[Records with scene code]

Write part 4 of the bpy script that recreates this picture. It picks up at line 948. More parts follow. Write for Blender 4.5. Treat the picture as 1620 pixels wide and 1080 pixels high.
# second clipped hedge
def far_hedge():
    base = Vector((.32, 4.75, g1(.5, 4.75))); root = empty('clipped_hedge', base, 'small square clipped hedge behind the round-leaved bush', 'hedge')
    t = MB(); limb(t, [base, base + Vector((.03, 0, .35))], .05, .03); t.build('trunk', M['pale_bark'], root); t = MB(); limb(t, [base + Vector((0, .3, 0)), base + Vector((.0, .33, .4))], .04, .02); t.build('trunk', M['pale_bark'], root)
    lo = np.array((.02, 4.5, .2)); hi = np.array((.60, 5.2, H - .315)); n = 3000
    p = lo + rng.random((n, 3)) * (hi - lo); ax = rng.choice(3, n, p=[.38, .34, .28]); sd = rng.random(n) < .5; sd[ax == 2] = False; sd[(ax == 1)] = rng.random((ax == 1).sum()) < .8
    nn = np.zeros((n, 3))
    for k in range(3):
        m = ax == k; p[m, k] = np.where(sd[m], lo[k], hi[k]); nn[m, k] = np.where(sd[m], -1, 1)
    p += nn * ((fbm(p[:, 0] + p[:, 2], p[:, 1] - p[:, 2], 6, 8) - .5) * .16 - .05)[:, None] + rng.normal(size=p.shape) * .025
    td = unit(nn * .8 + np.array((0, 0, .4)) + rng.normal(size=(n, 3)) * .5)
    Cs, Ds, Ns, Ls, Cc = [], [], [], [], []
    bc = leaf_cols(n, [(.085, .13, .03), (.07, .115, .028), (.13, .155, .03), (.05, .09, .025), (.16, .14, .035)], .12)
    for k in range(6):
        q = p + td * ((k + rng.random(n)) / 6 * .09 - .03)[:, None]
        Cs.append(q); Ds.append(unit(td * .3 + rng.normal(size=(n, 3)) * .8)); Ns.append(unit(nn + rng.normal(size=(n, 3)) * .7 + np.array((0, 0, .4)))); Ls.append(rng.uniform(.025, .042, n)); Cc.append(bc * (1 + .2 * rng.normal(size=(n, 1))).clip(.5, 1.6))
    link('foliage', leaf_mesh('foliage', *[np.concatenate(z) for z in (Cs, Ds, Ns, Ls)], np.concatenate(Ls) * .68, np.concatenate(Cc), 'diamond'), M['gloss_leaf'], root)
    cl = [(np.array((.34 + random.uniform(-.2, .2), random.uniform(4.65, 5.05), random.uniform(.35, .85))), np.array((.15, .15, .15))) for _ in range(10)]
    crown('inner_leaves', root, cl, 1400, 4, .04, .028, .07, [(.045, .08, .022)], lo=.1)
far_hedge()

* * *

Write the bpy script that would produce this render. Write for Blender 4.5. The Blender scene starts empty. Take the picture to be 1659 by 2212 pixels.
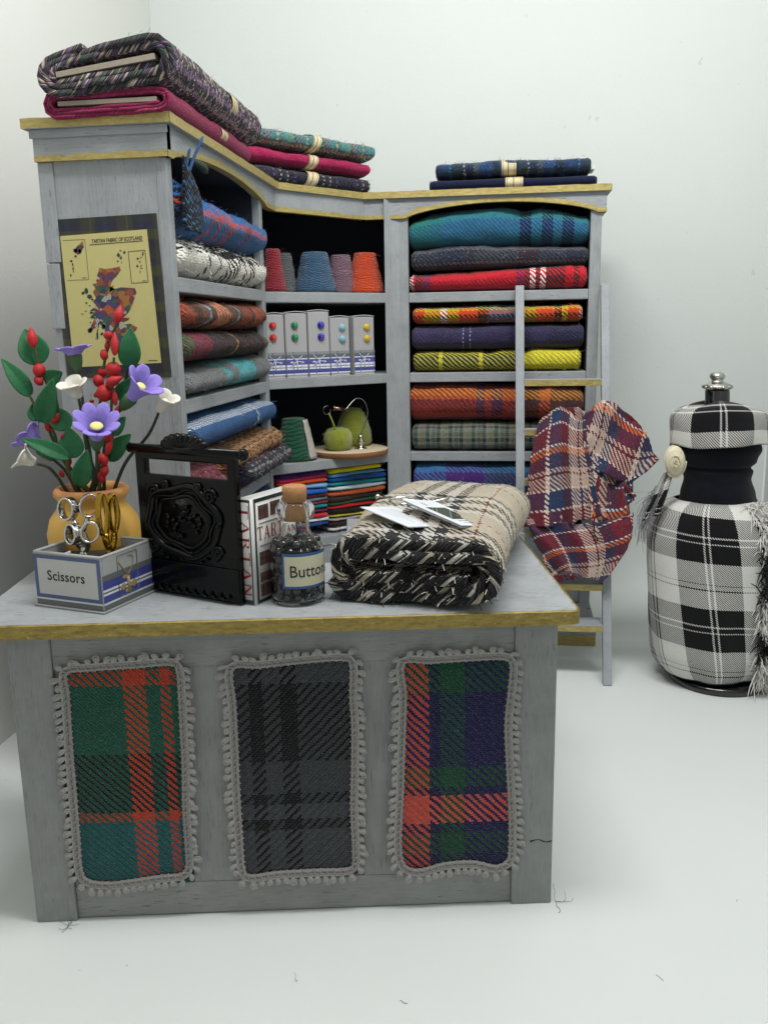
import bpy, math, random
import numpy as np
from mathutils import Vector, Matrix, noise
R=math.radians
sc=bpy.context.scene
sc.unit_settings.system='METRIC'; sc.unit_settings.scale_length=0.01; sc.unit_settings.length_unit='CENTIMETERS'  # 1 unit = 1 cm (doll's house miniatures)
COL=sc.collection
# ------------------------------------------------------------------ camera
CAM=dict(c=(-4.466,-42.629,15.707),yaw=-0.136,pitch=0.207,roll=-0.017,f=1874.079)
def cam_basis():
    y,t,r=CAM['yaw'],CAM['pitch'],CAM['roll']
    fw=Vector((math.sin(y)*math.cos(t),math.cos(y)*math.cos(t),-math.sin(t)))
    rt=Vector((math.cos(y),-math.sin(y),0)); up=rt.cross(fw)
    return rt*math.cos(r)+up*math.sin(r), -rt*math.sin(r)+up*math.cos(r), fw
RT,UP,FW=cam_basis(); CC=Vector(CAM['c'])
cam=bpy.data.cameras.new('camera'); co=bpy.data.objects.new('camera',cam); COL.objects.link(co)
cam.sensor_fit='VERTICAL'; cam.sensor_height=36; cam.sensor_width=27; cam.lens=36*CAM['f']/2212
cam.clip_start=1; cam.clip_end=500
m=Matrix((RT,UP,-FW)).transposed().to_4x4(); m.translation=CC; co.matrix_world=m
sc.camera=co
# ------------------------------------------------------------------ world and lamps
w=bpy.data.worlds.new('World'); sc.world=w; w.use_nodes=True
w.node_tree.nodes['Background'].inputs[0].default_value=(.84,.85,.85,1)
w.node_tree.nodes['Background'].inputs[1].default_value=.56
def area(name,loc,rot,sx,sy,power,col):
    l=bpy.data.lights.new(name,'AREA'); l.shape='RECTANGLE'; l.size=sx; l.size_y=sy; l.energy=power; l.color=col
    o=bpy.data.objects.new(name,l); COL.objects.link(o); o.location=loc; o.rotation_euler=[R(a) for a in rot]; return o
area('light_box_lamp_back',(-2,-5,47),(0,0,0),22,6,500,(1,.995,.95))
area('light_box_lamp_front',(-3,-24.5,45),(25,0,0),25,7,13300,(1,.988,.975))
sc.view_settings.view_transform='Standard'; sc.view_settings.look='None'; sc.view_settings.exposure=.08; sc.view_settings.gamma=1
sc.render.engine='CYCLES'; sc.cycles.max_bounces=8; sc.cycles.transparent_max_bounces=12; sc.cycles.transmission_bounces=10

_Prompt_
Return, from the data, each line that has the word "picture" in it.

_Final answer_
Write part 4 of the bpy script that recreates this picture. It picks up at line 948. More parts follow. Write for Blender 4.5. Treat the picture as 1620 pixels wide and 1080 pixels high.
Write the bpy script that would produce this render. Write for Blender 4.5. The Blender scene starts empty. Take the picture to be 1659 by 2212 pixels.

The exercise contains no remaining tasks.